Engaging your team in getting invested in your end goal and owning the process and deliverable is crucial for increased accountability and team satisfaction. People are happier and more productive when they feel that their work is meaningful to others — so ensure that your team understands the big picture view of how the project will benefit the consumer, the culture, the company, and other stakeholders.

Research conducted by Gallup in 2017, showed that team engagement led to increased productivity and positive business outcomes, and decreased absenteeism and quality defects.

Project managers can use different creative ways to remind their teams of the mission and the stakes and ensure the continuous engagement of their project teams.

Step 5: Set Expectations Early & Keep Them Consistent

Stakeholders love it when they know what they expect during every step of the project lifecycle. This is accomplished by verbally setting out expectations, but also by practicing them rigorously. There is a real sense of security and reciprocity that builds among stakeholders when you are reliable, responsive, and consistently meet their expectations.

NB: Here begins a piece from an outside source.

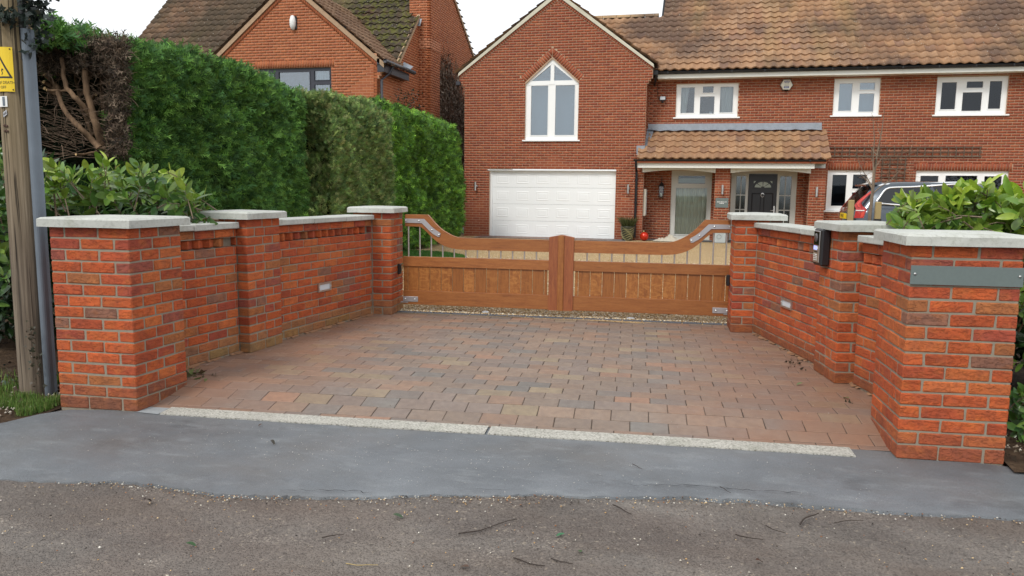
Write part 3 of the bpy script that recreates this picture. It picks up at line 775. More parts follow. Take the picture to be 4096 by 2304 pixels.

Make sure to engage your stakeholders in defining their expectations. Listen, watch, and adjust your engagement plan according to their feedback, and stick to that optimized plan. Needless to say, this includes doing what you’ve promised to do reliably and on-schedule.

Make sure your stakeholders know where they can get real-time updates from if they should want them. I like to provide a dashboard for all my stakeholders where they can see high-level updates about the projects they are part of. This saves time and limits the confusion around the project.

It also cuts down on unnecessary communications, and empowers all stakeholders to come prepared to your meetings!

Project Management for a Better Tomorrow

Project management is a skill that takes practice as well as study. But when it comes together, it can truly transform a team’s and firm’s potential.

The power of a good project manager is in maximizing the productivity and investment of each stakeholder and team member in the project throughout its lifecycle, and ensuring roadblocks are removed along the way.